Good job! Your plans a, b and c worked for you. Idiots (know it alls) on public land, not much one can say to them. They had the right to proceed, but if they would have listened to you and joined you it probably would have worked out well for all of you. There are always lessons learned for next time. It was obvious your persistence paid off. Thanks for sharing...maybe the nimrods will read your story and learn something!
 
I'm hoping they read it!! From where they headed they probably couldn't see the elk dump out of the drainage below them. I know they didn't see they elk dumping out of my plan b spot with the approach they took!
 
Great job! Tough to deal with too smart to fail people but you handled it well and taught your son valuable lessons. His shooting puts me to shame, it's hard for me to overcome my shotgun instincts and really focus on my breathing and squeeze.

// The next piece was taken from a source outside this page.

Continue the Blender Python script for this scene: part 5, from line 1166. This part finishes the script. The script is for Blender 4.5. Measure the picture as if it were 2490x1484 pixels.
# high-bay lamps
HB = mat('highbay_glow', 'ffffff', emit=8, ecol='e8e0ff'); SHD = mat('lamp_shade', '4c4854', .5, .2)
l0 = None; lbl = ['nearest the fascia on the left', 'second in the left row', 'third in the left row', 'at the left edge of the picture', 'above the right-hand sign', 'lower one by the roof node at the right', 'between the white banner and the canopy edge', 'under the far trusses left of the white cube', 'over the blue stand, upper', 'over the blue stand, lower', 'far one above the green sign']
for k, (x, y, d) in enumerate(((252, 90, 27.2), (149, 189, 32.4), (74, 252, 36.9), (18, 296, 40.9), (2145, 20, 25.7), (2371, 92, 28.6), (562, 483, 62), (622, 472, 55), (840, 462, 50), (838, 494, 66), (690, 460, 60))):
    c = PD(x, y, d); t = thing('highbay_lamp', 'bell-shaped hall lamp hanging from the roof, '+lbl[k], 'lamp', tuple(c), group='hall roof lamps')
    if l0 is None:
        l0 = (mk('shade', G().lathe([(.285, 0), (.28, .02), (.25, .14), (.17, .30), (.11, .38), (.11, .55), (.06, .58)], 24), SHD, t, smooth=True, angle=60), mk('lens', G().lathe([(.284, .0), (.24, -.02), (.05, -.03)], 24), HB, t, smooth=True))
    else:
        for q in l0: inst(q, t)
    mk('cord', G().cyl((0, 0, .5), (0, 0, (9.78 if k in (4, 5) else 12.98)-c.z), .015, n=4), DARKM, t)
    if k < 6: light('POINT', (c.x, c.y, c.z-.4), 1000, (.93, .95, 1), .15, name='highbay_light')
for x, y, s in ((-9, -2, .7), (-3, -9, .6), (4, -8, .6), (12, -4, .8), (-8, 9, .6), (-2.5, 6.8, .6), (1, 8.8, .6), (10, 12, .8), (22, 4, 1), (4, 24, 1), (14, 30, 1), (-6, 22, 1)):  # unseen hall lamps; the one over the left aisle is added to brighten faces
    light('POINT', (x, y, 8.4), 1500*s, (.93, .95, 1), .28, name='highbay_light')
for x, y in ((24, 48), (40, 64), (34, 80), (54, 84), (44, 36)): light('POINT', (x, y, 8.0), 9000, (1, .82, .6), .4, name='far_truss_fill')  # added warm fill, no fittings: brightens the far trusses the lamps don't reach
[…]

What caliber is he shooting?
 
He's shooting my customized browning x-bolt 300 win mag suppressed with handloaded 220 grain eld-x. I had his uncle work with him on his long range shooting. My brother is a lot better shooter than I am and also a better teacher!
 
Congrats on your son joining in so well with his uncle, it's great he has done so well with a big caliber. Maybe your brother could teach those nimrods a few hunting tactics. 😆 lol. Thanks for sharing your story.
 
Congratulations! That’s awesome that you both found success! I am looking forward to getting my kids after it when they are a bit older!